The Girlfriend’s Perspective- The Nintendo Switch

I advertise as “the girlfriend” because I don’t have any real, deep rooted interest in most technology, but the man of the house is a video game and electronics junkie who brings the work home, and home to work. I do not and will not advertise that I am in any way a gamer expert, I’m simply giving a different perspective of feedback on what I experience. I don’t always like what I watch, hear, or test, but there are those magic moments where we can all agree that ‘this is cool.’ The Switch was one of those products for me.
The 32 gigabyte Nintendo Switch hit the market in March of 2017, and my family still cannot get over it. The Switch is Nintendo’s answer to the hand-held and console mashup, where you can play the device in three separate manners, making it super versatile and approachable to all styles of player types. Like mainstream consoles, The Switch provides you with the option to play in-store purchased games, and an online play store where you can purchase and download digital copies of games and explore free games and demos that are promoted.

The mechanics of the device is the basic screen with two side panels (called joy-cons) of buttons, as most other hand-held devices; however, the panels are removable by sliding them off. By pulling off the paper-thin kickstand that is attached to the back of the screen, the player can now watch the game in a free-standing position, while playing with one colored panel per hand (the joy-cons come in black, neon red, and neon blue). The third option is to simply detach the joy-cons, and slide them onto a separate skeleton remote, giving the player the ability to watch their screen and play using a close-to-proper controller. I don’t recommend the third option of using the joy-cons in the skeleton remote unless the player has small hands. When put together, the controller is a smaller than normal size, and if you’ve got big hands or long fingers, they may overlap in the back of the remote, and can be uncomfortable for certain games. The matter can only be left up to taste and personal comfortability.
So far, we’ve been able to enjoy The Legend of Zelda, Breath of the Wild, and the amiibos that come for the game. The Switch has several games that give the option to use their console accessory, the amiibo; it’s a small figurine, normally each game has several different characters that each would have their own amiibo. Their effect in the actual game vary, but as an example, in Legend of Zelda, the Wolf Link amiibo when pressed down on the joy stick of the joy-con will introduce a wolf to battle with your character. Other character amiibos may give your character health, food, or other fun possibilities. The drawback of the love for the amiibo is the use of generator is limited to a certain number of uses per day.
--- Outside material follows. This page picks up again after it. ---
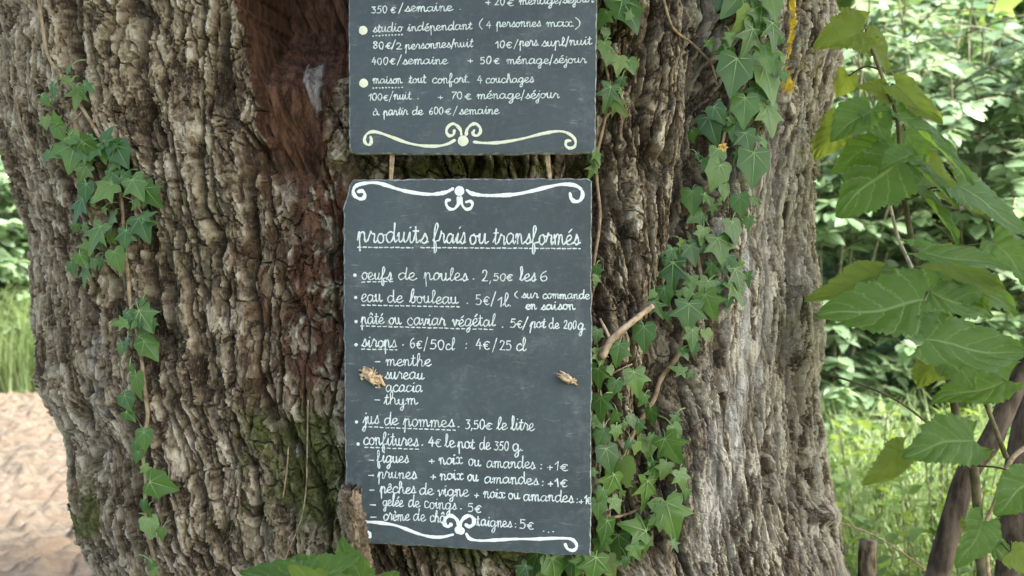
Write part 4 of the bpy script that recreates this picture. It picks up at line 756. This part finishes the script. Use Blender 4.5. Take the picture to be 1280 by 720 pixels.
def bgtree(label, base, height, rad, mat='tree_leaf', n=230, per=24, lsz=.26, group='trees far behind'):
    r = empty('broadleaf_tree', base, label, 'tree', group); b = np.array(base)
    tb = MB(); P = smooth_path([b + np.array([0, 0, -.1]), b + np.array([.15, 0, height * .35]), b + np.array([-.1, .1, height * .75])], 6); tb.add(*tube(P, [height * .03, height * .02, height * .008], 9))
    for i in range(7):
        a = i * 2.4; c = P[int(len(P) * random.uniform(.45, .95)) - 1]; e = c + np.array([math.cos(a), math.sin(a), .6]) * rad * .6; tb.add(*tube(smooth_path([c, (c + e) / 2, e], 3), [height * .009, height * .003], 6))
    tb.build('trunk', M['twig'], r)
    u = RNG.normal(size=(n, 3)); u /= np.linalg.norm(u, axis=1)[:, None]; q = u * (RNG.random(n)[:, None] ** .4) * np.array([rad, rad, height * .40]) * (.8 + .35 * RNG.random((n, 1))) + b + np.array([0, 0, height * .58])
    q[:, 2] = np.maximum(q[:, 2], .5); pp = (q[:, None] + RNG.normal(size=(n, per, 3)) * np.array([.2, .2, .12]) * rad * .55).reshape(-1, 3); D, N = rand_dirs(len(pp))
    mb = MB(); scatter(mb, *OVb, pp, D, N, lsz * (.7 + .6 * RNG.random(len(pp)))); mb.build('crown', M[mat], r)
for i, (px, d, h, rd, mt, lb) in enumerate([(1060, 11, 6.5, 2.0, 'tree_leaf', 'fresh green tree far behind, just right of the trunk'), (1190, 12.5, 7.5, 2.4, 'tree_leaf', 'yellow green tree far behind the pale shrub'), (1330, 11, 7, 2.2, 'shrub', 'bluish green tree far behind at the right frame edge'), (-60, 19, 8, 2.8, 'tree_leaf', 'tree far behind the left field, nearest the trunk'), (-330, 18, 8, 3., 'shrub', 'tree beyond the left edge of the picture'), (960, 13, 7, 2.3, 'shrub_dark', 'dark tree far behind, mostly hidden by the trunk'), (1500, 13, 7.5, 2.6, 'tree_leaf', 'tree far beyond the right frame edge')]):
    bgtree(lb, gp(px, d), h, rd, mt)
# far wood closing the horizon
n = 1500; ang = RNG.uniform(-1.0, 1.0, n); rad = RNG.uniform(24, 30, n); q = np.stack([np.sin(ang) * rad, np.cos(ang) * rad, RNG.uniform(.3, 9, n)], -1)
pp = (q[:, None] + RNG.normal(size=(n, 14, 3)) * np.array([.8, .8, .5])).reshape(-1, 3); D, N = rand_dirs(len(pp)); mb = MB(); scatter(mb, *OVb, pp, D, N, .75 * (.7 + .6 * RNG.random(len(pp))))
tag(mb.build('far_wood', M['tree_leaf']), 'far green wood closing the view behind the field and meadow', 'wood', kind='stuff')
# grass
def blades(P, Hh, wd):
    n = len(P); a = RNG.random(n) * 6.283; d = np.stack([np.cos(a), np.sin(a), 0 * a], -1); sd = np.stack([-np.sin(a), np.cos(a), 0 * a], -1); bend = RNG.uniform(.1, .75, n) * Hh; t = np.array([0, .4, .75, 1.0]); ww = np.array([1, .8, .5, .06])
    c = P[:, None] + d[:, None] * (bend[:, None] * t ** 2)[..., None] + np.array([0, 0, 1.]) * (Hh[:, None] * (t - .18 * t ** 3))[..., None]
    V = np.stack([c - sd[:, None] * (wd[:, None] * ww)[..., None], c + sd[:, None] * (wd[:, None] * ww)[..., None]], 2).reshape(-1, 3); o = np.arange(n)[:, None, None] * 8
    F = (o + np.array([[0, 1, 3, 2], [2, 3, 5, 4], [4, 5, 7, 6]])[None]).reshape(-1, 4); return V, [F], np.repeat(RNG.random(n), 8)
def patch(n, x0, x1, y0, y1, h0, h1, w_):
    P = np.stack([RNG.uniform(x0, x1, n), RNG.uniform(y0, y1, n), 0 * np.zeros(n)], -1); hh = RNG.uniform(h0, h1, n) * (.55 + .9 * fbm(P[:, 0] * 1.4, P[:, 1] * 1.4, 5, 3)); return blades(P, hh, np.full(n, w_) * RNG.uniform(.6, 1.3, n))
def grass(name, label, *ps):
    mb = MB()
    for p in ps: v, f, r = patch(*p); mb.add(v, f, 0, rnd=r)
    return tag(mb.build(name, M['grass']), label, 'grass', kind='stuff')
grass('tall_grass', 'tall bright grass along the far edge of the bare field', (18000, -7.5, -2.5, 9.9, 12.5, .5, 1.45, .010))
grass('meadow_grass', 'tall sunlit meadow grass right of the trunk', (26000, .6, 3.6, 1.8, 6.5, .35, .95, .005), (5000, .7, 2.2, 1.2, 2.8, .2, .5, .004), (6000, -1, 6, 6.5, 11, .4, 1.0, .01))
grass('short_grass', 'short shaded grass round the foot of the trunk', (7000, -2.5, 2.5, -1.0, 1.9, .04, .16, .003))
# leafy weeds in the meadow
def weed(base, h, nst, lsz):
    r = empty('weed', base, 'upright yellow green weed standing in the meadow grass', 'weed', 'leafy weeds in the sunlit meadow'); st = MB(); P_, D_ = [], []
    for i in range(nst):
        a = random.random() * 6.283; e = np.array(base) + np.array([math.cos(a) * h * .22, math.sin(a) * h * .22, h * random.uniform(.75, 1.1)]); Pt = smooth_path([np.array(base), (np.array(base) + e) / 2 + np.array([math.cos(a), math.sin(a), 0]) * -.02, e], 6); st.add(*tube(Pt, [.004, .0018], 5, False))
        for j in range(13):
            c = Pt[int((len(Pt) - 1) * (.2 + .8 * j / 12))]
            for s in (0, math.pi): al = j * 1.57 + s; P_.append(c); D_.append((math.cos(al), math.sin(al), .25 + .4 * j / 12))
    st.build('stem', M['weed'] if False else M['twig'], r); P, D = np.array(P_), np.array(D_) + RNG.normal(size=(len(P_), 3)) * .2; mb = MB(); scatter(mb, *OV, P, D, np.array([0, 0, 1.]) + RNG.normal(size=(len(P), 3)) * .25, lsz * RNG.uniform(.6, 1.2, len(P))); mb.build('foliage', M['weed'], r); return r
W0 = [weed(gp(1080, 3.0), .58, 6, .05), weed(gp(1150, 3.6), .72, 7, .055), weed(gp(1040, 3.9), .66, 6, .05)]
for i, (px, d) in enumerate([(1110, 2.7), (1060, 3.3), (1180, 3.1), (1140, 2.9), (1100, 3.9), (1210, 3.5), (1075, 4.3), (1165, 4.4), (1240, 4.1), (1030, 3.2), (1125, 4.8), (1200, 2.7), (1045, 2.75), (1090, 3.5), (1195, 4.8), (1260, 3.2)]):
    s = W0[i % 3]; c = s.copy(); COL.objects.link(c); c.location = gp(px, d); c.rotation_euler.z = i * 1.3; k_ = random.uniform(.8, 1.15); c.scale = (k_, k_, k_)
    for ch in list(s.children): q = ch.copy(); COL.objects.link(q); q.parent = c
The quality of the games is just as wonderful as Nintendo has ever made games. Zelda has been great, Super Mario Odyssey has been great, but we find our store-purchase interests pretty much end here, and wander into the play store for the short demos or free games available. I am hopeful for the 2019 releases for Yoshi, where the nostalgic little dino gets his first stand-alone game on Switch. I’m looking forward to the core Pokemon game, but it doesn’t have a solid release date yet. I’m looking at you, November. The prices of Switch games vary but stay within the typical video game range of $40-60 on average. The console itself is around $300 depending on the variation the player is choosing (sometimes you can purchase packages at a discounted price).
Would I purchase the Nintendo Switch? Yes, and I have, and if my son were to ask me, I would probably buy one for him as well. The battery life is about 15 hours, it’s great for car rides, I can download and watch Hulu if I’m tired of focusing on the game, and it works as a fantastic paperweight while writing or paying your bills by an open window… It takes epic screenshots and has 4GB of memory capacity, it comes with its own docking station and USB cord. Purchase of badass case sold separately. Enjoy it.